Another great chapter :-)
wonderland212 chapter 28 . 1/13/2012
Wonderful writting, as per usual, your similies and metaphores and analogies are just gorgeous and so fucking inventive. The wierd thing, is that your writing is beautiful without sounding overly poetic, so kudos on that...but this 'relationship' with Mina just seems a bit flawed.

I mean, she loves the fact that he wants 'her' but it still seems like he likes how similar she is to Evelyn..he almost never mentions something about her without bringing up Evelyn.
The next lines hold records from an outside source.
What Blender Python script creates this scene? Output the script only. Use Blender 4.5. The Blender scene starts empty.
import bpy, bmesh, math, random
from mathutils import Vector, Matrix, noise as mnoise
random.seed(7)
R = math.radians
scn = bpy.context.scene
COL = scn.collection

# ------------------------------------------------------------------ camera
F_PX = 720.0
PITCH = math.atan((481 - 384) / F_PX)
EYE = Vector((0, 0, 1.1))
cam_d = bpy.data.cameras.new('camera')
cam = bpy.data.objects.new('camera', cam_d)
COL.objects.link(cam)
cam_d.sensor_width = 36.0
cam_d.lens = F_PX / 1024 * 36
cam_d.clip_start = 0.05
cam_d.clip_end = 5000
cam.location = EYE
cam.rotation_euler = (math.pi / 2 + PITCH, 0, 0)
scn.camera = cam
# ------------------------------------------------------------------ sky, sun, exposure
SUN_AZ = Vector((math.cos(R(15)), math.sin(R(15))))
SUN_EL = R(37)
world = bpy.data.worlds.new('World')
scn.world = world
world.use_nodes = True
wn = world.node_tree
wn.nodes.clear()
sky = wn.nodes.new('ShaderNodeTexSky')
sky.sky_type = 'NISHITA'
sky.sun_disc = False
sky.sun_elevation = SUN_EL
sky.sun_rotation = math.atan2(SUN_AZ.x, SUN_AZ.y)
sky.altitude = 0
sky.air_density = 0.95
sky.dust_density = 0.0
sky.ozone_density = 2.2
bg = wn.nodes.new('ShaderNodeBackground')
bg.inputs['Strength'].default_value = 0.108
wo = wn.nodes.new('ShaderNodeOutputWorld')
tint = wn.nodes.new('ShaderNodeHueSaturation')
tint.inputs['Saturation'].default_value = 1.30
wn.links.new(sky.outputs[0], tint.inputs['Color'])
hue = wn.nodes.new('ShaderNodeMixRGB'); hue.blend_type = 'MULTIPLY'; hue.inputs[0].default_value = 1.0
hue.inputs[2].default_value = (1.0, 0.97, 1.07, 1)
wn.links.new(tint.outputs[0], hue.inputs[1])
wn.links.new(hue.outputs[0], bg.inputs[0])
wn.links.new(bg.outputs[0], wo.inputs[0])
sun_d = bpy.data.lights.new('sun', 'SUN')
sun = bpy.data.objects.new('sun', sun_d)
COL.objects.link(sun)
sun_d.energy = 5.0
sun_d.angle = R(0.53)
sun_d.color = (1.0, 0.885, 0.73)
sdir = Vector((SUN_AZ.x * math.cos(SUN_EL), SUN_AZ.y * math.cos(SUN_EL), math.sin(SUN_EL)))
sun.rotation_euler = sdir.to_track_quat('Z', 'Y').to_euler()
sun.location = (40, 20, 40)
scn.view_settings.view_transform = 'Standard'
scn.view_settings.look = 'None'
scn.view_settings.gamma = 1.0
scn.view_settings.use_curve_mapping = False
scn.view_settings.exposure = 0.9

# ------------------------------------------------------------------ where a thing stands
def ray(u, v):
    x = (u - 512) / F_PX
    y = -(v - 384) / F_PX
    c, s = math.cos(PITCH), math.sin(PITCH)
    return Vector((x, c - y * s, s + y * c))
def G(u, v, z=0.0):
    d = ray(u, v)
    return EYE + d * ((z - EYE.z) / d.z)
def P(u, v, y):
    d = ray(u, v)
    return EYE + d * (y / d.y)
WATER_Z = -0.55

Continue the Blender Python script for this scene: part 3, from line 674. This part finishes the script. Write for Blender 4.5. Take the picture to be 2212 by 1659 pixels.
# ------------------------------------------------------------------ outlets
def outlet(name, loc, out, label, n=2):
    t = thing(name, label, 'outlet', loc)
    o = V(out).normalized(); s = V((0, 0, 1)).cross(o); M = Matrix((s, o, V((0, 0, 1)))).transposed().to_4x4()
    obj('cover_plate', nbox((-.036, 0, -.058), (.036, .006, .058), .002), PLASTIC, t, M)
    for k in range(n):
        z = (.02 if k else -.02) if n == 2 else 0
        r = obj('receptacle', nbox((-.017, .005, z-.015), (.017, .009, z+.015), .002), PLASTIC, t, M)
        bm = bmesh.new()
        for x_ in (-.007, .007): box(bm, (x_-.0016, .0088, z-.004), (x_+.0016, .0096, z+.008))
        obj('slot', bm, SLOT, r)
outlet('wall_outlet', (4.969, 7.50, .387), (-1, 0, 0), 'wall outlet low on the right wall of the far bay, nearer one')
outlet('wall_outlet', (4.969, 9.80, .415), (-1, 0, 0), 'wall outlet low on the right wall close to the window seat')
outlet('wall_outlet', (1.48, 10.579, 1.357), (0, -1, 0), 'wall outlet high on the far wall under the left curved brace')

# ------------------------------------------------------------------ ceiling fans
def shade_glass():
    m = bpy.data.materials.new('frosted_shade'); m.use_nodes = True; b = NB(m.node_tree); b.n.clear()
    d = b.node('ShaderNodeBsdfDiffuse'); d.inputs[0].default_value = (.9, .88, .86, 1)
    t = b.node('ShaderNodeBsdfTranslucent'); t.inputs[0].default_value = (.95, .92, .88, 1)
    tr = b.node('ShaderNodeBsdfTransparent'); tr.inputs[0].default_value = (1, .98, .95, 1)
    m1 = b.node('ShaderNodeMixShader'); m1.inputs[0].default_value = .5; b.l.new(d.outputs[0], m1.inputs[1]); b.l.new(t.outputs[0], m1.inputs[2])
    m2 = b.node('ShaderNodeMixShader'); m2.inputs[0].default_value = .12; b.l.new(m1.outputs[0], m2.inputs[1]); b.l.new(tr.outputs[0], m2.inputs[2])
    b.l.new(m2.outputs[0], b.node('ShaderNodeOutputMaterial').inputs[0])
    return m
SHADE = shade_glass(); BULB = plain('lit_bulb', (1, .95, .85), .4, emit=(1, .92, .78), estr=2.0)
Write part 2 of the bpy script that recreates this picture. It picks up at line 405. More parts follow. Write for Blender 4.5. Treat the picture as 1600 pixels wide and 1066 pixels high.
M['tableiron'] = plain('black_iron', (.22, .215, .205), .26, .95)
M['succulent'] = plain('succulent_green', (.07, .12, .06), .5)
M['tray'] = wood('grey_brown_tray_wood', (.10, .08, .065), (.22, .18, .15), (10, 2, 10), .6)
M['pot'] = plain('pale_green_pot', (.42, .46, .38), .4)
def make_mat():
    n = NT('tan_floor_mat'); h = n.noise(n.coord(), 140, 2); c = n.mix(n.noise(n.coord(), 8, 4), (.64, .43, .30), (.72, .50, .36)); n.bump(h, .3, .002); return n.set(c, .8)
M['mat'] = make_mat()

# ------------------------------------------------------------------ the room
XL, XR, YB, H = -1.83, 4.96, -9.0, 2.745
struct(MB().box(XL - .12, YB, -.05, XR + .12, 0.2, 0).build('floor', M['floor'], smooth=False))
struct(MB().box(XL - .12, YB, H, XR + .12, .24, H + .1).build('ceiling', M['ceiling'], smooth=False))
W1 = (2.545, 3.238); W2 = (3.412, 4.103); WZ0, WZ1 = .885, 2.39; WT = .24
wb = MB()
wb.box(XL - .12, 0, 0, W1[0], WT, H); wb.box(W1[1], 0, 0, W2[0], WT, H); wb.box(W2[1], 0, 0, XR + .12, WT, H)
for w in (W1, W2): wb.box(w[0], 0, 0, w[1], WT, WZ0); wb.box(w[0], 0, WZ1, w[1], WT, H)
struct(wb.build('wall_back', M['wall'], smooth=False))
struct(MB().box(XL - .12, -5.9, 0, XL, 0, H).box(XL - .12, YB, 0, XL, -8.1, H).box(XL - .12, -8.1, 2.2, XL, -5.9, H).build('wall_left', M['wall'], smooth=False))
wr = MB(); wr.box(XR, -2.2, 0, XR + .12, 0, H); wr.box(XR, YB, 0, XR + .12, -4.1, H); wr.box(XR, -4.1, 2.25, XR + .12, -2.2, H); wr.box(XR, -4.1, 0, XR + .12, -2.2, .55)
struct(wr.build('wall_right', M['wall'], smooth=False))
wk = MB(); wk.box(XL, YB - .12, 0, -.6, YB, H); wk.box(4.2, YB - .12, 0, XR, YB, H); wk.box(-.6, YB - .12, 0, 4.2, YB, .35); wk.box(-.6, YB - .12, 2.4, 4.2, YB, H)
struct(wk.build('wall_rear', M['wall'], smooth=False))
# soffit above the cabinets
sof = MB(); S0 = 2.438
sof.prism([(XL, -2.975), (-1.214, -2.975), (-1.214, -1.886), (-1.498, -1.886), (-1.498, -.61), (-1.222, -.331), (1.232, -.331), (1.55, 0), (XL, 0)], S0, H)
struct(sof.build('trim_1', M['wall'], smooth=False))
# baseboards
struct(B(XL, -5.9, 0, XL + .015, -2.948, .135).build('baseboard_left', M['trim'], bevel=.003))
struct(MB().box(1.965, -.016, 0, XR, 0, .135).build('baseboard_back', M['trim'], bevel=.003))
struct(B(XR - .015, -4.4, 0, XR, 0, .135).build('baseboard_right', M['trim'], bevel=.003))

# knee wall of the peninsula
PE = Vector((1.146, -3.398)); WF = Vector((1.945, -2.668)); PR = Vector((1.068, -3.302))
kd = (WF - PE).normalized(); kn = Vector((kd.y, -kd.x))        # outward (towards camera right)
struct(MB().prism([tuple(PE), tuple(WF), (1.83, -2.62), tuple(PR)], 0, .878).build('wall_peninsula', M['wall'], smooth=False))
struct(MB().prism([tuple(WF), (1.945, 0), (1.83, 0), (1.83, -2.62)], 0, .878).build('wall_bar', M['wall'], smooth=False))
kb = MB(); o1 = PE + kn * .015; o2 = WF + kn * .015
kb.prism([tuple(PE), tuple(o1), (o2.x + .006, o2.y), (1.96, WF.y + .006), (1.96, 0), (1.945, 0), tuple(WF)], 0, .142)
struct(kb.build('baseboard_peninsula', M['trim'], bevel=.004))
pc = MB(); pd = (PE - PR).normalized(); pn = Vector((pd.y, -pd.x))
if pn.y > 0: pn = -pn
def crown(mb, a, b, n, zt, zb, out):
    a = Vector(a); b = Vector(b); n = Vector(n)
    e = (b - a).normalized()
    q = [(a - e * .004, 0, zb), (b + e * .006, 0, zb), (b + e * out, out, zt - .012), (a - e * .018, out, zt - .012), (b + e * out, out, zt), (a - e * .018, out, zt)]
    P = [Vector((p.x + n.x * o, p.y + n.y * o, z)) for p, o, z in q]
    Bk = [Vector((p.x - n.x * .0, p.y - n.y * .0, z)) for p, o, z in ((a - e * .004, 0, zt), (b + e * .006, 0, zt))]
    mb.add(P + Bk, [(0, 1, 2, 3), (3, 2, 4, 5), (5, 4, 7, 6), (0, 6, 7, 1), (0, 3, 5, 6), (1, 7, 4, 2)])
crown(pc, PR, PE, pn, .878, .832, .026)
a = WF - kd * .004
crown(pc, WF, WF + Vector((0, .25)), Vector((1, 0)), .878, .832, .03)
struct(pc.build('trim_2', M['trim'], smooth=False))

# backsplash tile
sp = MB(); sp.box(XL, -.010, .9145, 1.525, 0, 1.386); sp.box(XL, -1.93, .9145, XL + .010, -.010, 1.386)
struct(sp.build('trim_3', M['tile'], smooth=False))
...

I get that he is intrigued by her mystery but it just seems odd at how much he loves just begs the question of how much he actually loves Mina and how much does he jsut love the fact that he is getting a second chance with a different Evelyn?

Then there's Mina, considering that she has lost everyone and is obviously insecure-from the way previous men have treated her-she was bound to fall for him, but someone as blunt and honest as Kristoph, I'm surprised that he hasn't questioned Mina's unwavering devoution to him this soon after meeting him especially considering that most of their encounters have not been... .

Idk, maybe it's only fitting for this thing they have to be flawed and twisted since kristoph isn't necessarily the most stable
Cat Parmegiani chapter 29 . 1/12/2012
This story is absolutely incredible. One of the best I've ever read on FictionPress, probably THE best under the supernatural category. Kristoph is an amazing character, and very, very unique. The plot is interesting and air-tight (meaning there aren't annoying contradiction or weak motivations for the actions of the characters to bring the story down). I love your writing style; you create vivid imagery and give your characters loud voices (meaning that despite all the fictional elemets of the supernatural, they feel like real people). This is probably your 562th review or something, and I'm glad to add to that number. You've got a really great thing going on here and I can't wait to read some of your other stuff.